Friday, September 21, 2007

IT Impedance Mismatch?

I stumbled upon an interesting slide deck, Information Technology Team Dynamics. It summarizes some work sponsored by the Defense Systems Management College in the US Department of Defense.

The deck provides a reasonably detailed picture of work done to analyze team dynamics in IT organizations relative to several personality classification methods.

It's an interesting read for those interested in the topic.

It presents some thought provoking findings.

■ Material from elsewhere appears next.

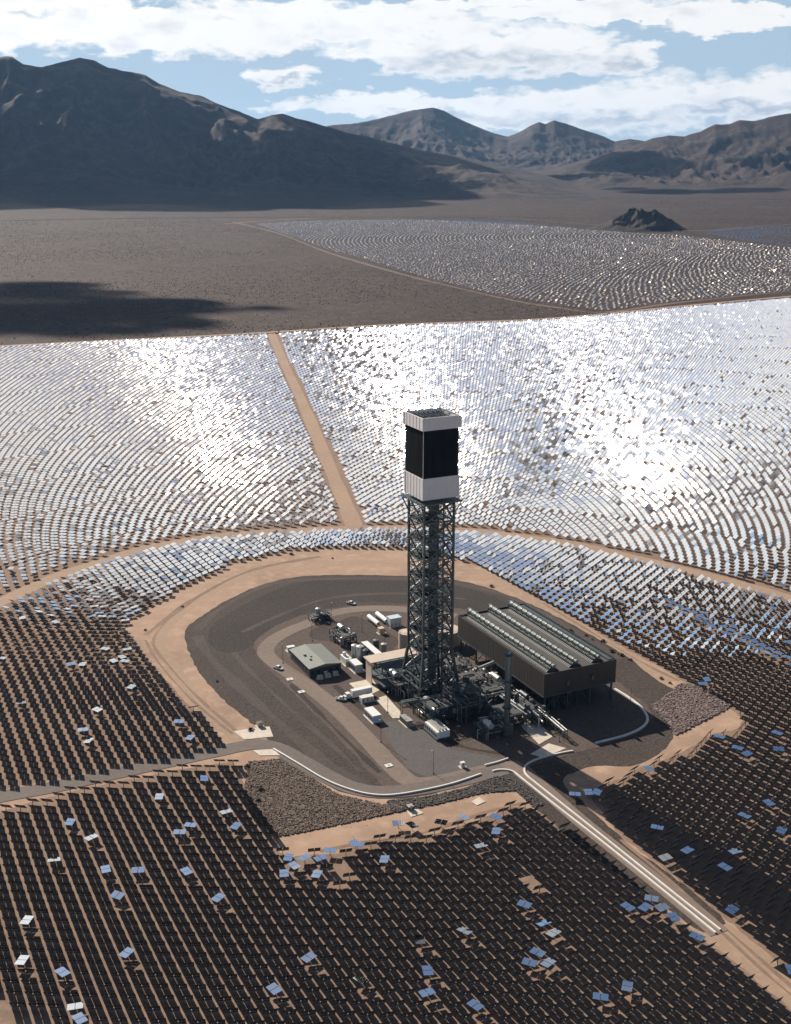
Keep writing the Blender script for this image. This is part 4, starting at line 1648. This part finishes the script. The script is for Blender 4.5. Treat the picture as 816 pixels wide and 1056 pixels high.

A few in particular caught my attention.

  • Preference for intuition was 40% higher in the study group than the MBTI national sample
  • Preference for thinking was nearly twice the percentage found in the MBTI national sample
  • Feeler and perceivers were underrepresented relative to the MBTI national sample
Put another way, the study group seemed to have a higher concentration of people that exhibited an
  • increased preference for abstract theoretical information over concrete sensory information
  • increased preference for rule-based decisions over consensus based decisions
  • decreased comfort with changing course when new information is available
These are at direct odds with situations in which
  • previous working theories are disintegrating under new market conditions
  • new information is capable of arriving at ever increasing rates
It would be inappropriate to apply these to IT as a whole, particularly given that the application of Myers Briggs requires some subtlety and care. The basic analytical process can, however, provide some interesting food for thought when mapping out longer term strategies.

How many IT organizations are fundamentally mismatched to the problems they face?